Eenmaal in het huisje wordt mij verzocht me helemaal te ontkleden waarna twee militairen me van top tot teen bekijken, zonder me overigens aan te raken. Ook wordt me gevraagd een bukkende houding aan te nemen om ervoor te zorgen dat ze geen enkele plek over het hoofd zien. Dit schijnt een standaard drugs controle te zijn, waaraan niet-Venezolanen worden onderworpen als ze uit Colombia zijn gekomen. Nadat ikzelf ben geïnspecteerd wordt mijn rugzak aan een grondige inspectie onderworpen. Zo wordt mijn slaapzak uitgespreid op de grond gelegd waarna een militair op handen en knieën de gehele slaapzak begint af te tasten.
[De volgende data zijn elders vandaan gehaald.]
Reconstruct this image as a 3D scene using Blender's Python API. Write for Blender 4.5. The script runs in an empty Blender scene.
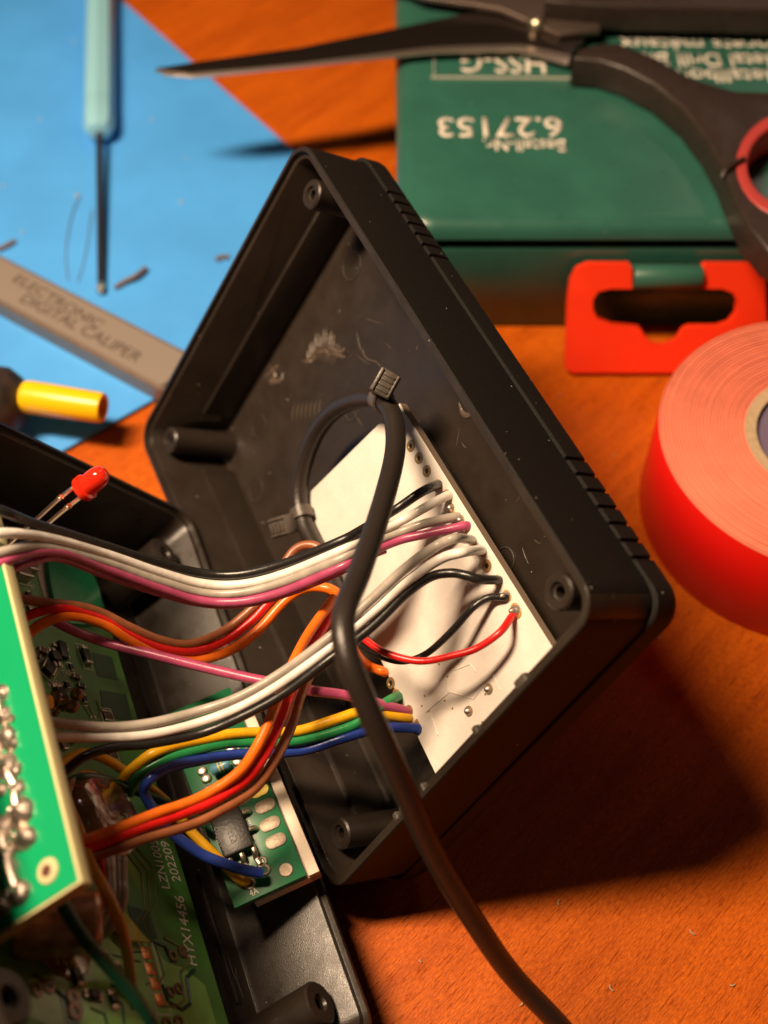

Een half uurtje later is de inspectie over en kan ik mijn reis vervolgen. Gelukkig heeft de bus op mij gewacht. Bij het instappen in de bus merk ik aan de blikken van mijn medepassagiers dat ze niet echt gelukkig zijn met de vertraging die ze hebben opgelopen door deze inspectie. Een glimlach in combinatie met excuses doet gelukkig wonderen. De bus komt weer in beweging, op weg naar Mérida.